In a statement on Friday, PACE co-rapporteurs for the monitoring of Turkey Marianne Mikko (Estonia, SOC) and Nigel Evans (United Kingdom, EC) criticized an indictment naming jailed human rights activists including Amnesty International’s Turkey director İdil Eser and its Turkey Chair Taner Kılıç and demanding up to 15 years in prison on terror charges.

We are appalled by the indictment of prominent human rights defenders, including the President and the Director of Amnesty International Turkey and members of several other NGOs, who are prosecuted on terror charges and face up to 15 years of prison. We ask the Turkish authorities to drop these charges and reiterate our call to release them,” the statement said.

Ten activists, including Eser, were detained on July 5 during a workshop at a hotel on İstanbul’s Büyükada and were put in pretrial detention by an İstanbul court on July 18 on charges of “abetting a terrorist organization.”

Kılıç was also put in pretrial detention a month earlier on charges of alleged links to the faith-based Gülen movement, which Turkish authorities blame for a failed coup last year.

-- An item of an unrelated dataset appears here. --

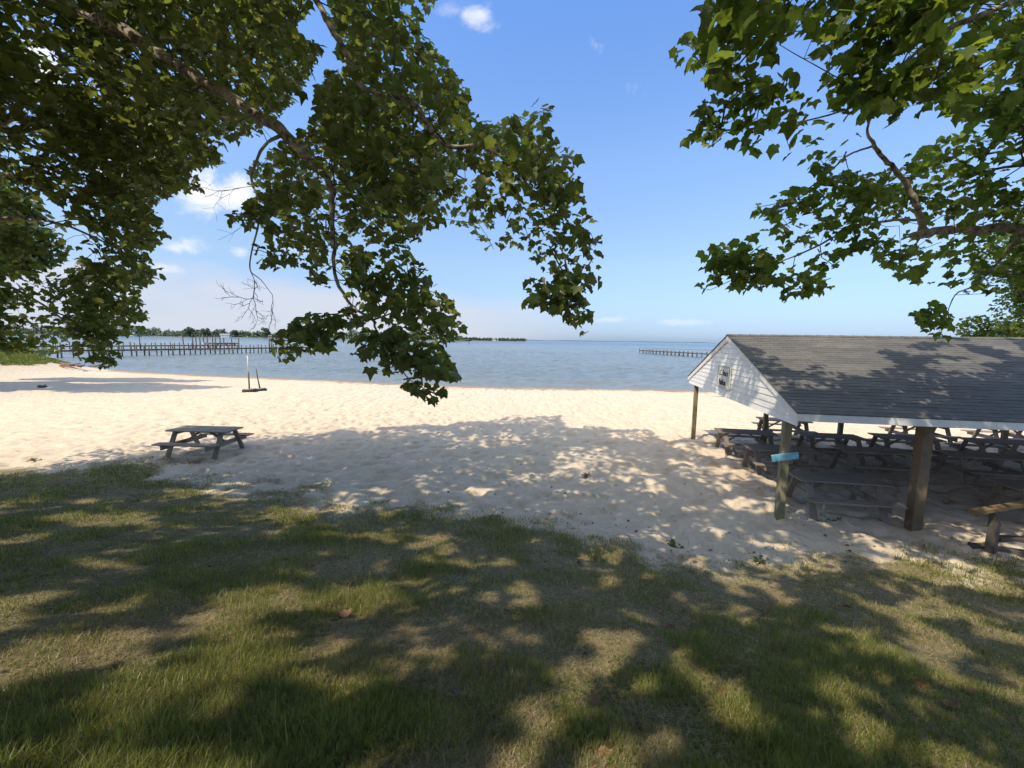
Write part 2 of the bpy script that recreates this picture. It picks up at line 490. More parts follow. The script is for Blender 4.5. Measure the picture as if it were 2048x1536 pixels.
# ------------------------------------------------------------------ pavilion
TH = -.1721
P0 = np.array([5.941, 8.678, 0.])
EX = np.array([math.cos(TH), math.sin(TH), 0]); EY = np.array([-math.sin(TH), math.cos(TH), 0])
def pav(u, v, z=0.): return P0 + u * EX + v * EY + np.array([0, 0, z])
W, BAY, ZE, OE, OG, RISE = 7.283, 2.5655, 2.447, .7445, .155, 1.606
NB = 5
ULEN = NB * BAY + .4
def shingle_material():
    m, t, bs, out = material('grey_shingles')
    co = t.node('ShaderNodeTexCoord').outputs['Object']
    sep = t.node('ShaderNodeSeparateXYZ'); t.l.new(co, sep.inputs[0])
    cm = t.node('ShaderNodeCombineXYZ'); t.l.new(sep.outputs[0], cm.inputs[0]); t.l.new(sep.outputs[1], cm.inputs[1])
    br = t.node('ShaderNodeTexBrick'); t.l.new(cm.outputs[0], br.inputs['Vector'])
    br.inputs['Scale'].default_value = 1.; br.inputs['Brick Width'].default_value = .31; br.inputs['Row Height'].default_value = .1368
    br.inputs['Mortar Size'].default_value = .004; br.inputs['Mortar'].default_value = (.02, .02, .02, 1)
    br.inputs['Color1'].default_value = (.095, .092, .088, 1); br.inputs['Color2'].default_value = (.145, .138, .128, 1)
    br.inputs['Bias'].default_value = 0.
    n = t.noise(co, 60., 3, .7); n2 = t.noise(t.scaled(co, (.35, 1.6, 1)), 1.4, 4)
    c = t.mix(t.mrange(n, .3, .7, 0, .5), br.outputs[0], (.085, .085, .085))
    c = t.mix(t.mrange(n2, .45, .7, 0, .35), c, (.23, .215, .19))
    t.l.new(c, bs.inputs['Base Color']); bs.inputs['Roughness'].default_value = .9
    bump(t, bs, n, .4, .006)
    return m
def siding_material():
    m, t, bs, out = material('white_siding')
    co = t.node('ShaderNodeTexCoord').outputs['Object']
    n = t.noise(co, 3., 5, .6)
    t.l.new(t.ramp(n, [(.3, (.70, .69, .66)), (.65, (.80, .79, .76))]), bs.inputs['Base Color'])
    bs.inputs['Roughness'].default_value = .5
    return m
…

On Oct. 4 a prosecutor filed an indictment calling for jail terms of up to 15 years for all 11 human rights defenders.

During a press conference in Hamburg on July 8 Turkish President Recep Tayyip Erdoğan accused the human rights defenders of plotting a follow-up to a July 15, 2016 coup attempt and signaled that the detention of the rights defenders could turn into imprisonment.

Charges against 10 of the Amnesty International-related human rights activists were reported to include “membership in a terrorist organization.” Charges of “terrorism,” “membership in a terrorist organization” and “terrorist propaganda” have been increasingly employed by the Turkish government as a means of silencing the opposition and dissidents.